## Information supplied
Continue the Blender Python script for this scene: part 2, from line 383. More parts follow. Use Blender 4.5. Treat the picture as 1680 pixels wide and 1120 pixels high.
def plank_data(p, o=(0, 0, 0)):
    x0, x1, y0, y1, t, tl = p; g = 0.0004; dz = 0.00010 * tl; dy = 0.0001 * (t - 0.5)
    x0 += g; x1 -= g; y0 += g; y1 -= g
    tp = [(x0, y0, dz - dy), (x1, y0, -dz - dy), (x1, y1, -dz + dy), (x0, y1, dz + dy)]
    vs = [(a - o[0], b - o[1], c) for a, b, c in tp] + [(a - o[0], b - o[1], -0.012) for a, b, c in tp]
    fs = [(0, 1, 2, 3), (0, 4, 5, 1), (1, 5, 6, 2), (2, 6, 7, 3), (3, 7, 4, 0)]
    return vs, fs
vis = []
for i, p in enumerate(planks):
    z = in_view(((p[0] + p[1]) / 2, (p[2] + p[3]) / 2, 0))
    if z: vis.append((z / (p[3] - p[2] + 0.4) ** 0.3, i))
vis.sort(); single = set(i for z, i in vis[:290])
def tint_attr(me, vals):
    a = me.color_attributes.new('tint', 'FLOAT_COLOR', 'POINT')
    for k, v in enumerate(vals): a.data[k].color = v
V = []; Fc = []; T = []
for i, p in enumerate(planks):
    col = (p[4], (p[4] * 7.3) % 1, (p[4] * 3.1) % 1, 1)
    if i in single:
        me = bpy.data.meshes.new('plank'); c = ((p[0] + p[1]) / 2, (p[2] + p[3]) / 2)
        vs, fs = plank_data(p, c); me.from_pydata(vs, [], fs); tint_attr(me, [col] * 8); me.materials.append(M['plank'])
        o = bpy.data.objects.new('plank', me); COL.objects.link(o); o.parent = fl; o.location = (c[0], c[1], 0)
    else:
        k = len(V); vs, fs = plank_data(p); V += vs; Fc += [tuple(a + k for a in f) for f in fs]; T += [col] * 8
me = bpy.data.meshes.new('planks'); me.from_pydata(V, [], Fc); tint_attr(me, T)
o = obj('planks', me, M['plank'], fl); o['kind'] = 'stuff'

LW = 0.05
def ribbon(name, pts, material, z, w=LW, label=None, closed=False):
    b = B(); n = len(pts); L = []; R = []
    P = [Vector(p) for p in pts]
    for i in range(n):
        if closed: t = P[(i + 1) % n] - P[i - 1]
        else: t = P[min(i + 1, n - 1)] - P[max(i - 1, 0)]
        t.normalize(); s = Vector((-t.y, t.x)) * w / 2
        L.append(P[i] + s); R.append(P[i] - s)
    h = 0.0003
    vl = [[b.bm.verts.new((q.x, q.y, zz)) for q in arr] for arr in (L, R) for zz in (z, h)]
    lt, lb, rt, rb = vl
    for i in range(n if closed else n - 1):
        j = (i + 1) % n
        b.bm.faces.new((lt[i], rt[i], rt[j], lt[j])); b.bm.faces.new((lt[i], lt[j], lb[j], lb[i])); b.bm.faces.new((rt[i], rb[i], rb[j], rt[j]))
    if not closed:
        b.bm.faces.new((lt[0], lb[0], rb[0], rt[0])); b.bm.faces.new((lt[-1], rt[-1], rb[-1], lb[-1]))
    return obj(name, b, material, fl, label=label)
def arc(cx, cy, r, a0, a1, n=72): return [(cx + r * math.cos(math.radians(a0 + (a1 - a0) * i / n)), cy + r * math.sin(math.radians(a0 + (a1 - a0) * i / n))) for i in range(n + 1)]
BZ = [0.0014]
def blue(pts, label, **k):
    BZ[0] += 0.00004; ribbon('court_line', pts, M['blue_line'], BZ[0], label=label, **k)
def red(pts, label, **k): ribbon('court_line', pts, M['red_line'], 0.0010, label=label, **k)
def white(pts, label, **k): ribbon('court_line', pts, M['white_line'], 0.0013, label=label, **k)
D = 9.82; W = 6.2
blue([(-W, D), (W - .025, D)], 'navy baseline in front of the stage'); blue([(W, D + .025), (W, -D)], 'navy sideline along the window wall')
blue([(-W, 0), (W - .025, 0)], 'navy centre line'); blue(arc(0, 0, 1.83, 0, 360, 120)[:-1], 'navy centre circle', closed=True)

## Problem
Copy the material above, line for line.

## Written answer
Continue the Blender Python script for this scene: part 2, from line 383. More parts follow. Use Blender 4.5. Treat the picture as 1680 pixels wide and 1120 pixels high.
def plank_data(p, o=(0, 0, 0)):
    x0, x1, y0, y1, t, tl = p; g = 0.0004; dz = 0.00010 * tl; dy = 0.0001 * (t - 0.5)
    x0 += g; x1 -= g; y0 += g; y1 -= g
    tp = [(x0, y0, dz - dy), (x1, y0, -dz - dy), (x1, y1, -dz + dy), (x0, y1, dz + dy)]
    vs = [(a - o[0], b - o[1], c) for a, b, c in tp] + [(a - o[0], b - o[1], -0.012) for a, b, c in tp]
    fs = [(0, 1, 2, 3), (0, 4, 5, 1), (1, 5, 6, 2), (2, 6, 7, 3), (3, 7, 4, 0)]
    return vs, fs
vis = []
for i, p in enumerate(planks):
    z = in_view(((p[0] + p[1]) / 2, (p[2] + p[3]) / 2, 0))
    if z: vis.append((z / (p[3] - p[2] + 0.4) ** 0.3, i))
vis.sort(); single = set(i for z, i in vis[:290])
def tint_attr(me, vals):
    a = me.color_attributes.new('tint', 'FLOAT_COLOR', 'POINT')
    for k, v in enumerate(vals): a.data[k].color = v
V = []; Fc = []; T = []
for i, p in enumerate(planks):
    col = (p[4], (p[4] * 7.3) % 1, (p[4] * 3.1) % 1, 1)
    if i in single:
        me = bpy.data.meshes.new('plank'); c = ((p[0] + p[1]) / 2, (p[2] + p[3]) / 2)
        vs, fs = plank_data(p, c); me.from_pydata(vs, [], fs); tint_attr(me, [col] * 8); me.materials.append(M['plank'])
        o = bpy.data.objects.new('plank', me); COL.objects.link(o); o.parent = fl; o.location = (c[0], c[1], 0)
    else:
        k = len(V); vs, fs = plank_data(p); V += vs; Fc += [tuple(a + k for a in f) for f in fs]; T += [col] * 8
me = bpy.data.meshes.new('planks'); me.from_pydata(V, [], Fc); tint_attr(me, T)
o = obj('planks', me, M['plank'], fl); o['kind'] = 'stuff'

LW = 0.05
def ribbon(name, pts, material, z, w=LW, label=None, closed=False):
    b = B(); n = len(pts); L = []; R = []
    P = [Vector(p) for p in pts]
    for i in range(n):
        if closed: t = P[(i + 1) % n] - P[i - 1]
        else: t = P[min(i + 1, n - 1)] - P[max(i - 1, 0)]
        t.normalize(); s = Vector((-t.y, t.x)) * w / 2
        L.append(P[i] + s); R.append(P[i] - s)
    h = 0.0003
    vl = [[b.bm.verts.new((q.x, q.y, zz)) for q in arr] for arr in (L, R) for zz in (z, h)]
    lt, lb, rt, rb = vl
    for i in range(n if closed else n - 1):
        j = (i + 1) % n
        b.bm.faces.new((lt[i], rt[i], rt[j], lt[j])); b.bm.faces.new((lt[i], lt[j], lb[j], lb[i])); b.bm.faces.new((rt[i], rb[i], rb[j], rt[j]))
    if not closed:
        b.bm.faces.new((lt[0], lb[0], rb[0], rt[0])); b.bm.faces.new((lt[-1], rt[-1], rb[-1], lb[-1]))
    return obj(name, b, material, fl, label=label)
def arc(cx, cy, r, a0, a1, n=72): return [(cx + r * math.cos(math.radians(a0 + (a1 - a0) * i / n)), cy + r * math.sin(math.radians(a0 + (a1 - a0) * i / n))) for i in range(n + 1)]
BZ = [0.0014]
def blue(pts, label, **k):
    BZ[0] += 0.00004; ribbon('court_line', pts, M['blue_line'], BZ[0], label=label, **k)
def red(pts, label, **k): ribbon('court_line', pts, M['red_line'], 0.0010, label=label, **k)
def white(pts, label, **k): ribbon('court_line', pts, M['white_line'], 0.0013, label=label, **k)
D = 9.82; W = 6.2
blue([(-W, D), (W - .025, D)], 'navy baseline in front of the stage'); blue([(W, D + .025), (W, -D)], 'navy sideline along the window wall')
blue([(-W, 0), (W - .025, 0)], 'navy centre line'); blue(arc(0, 0, 1.83, 0, 360, 120)[:-1], 'navy centre circle', closed=True)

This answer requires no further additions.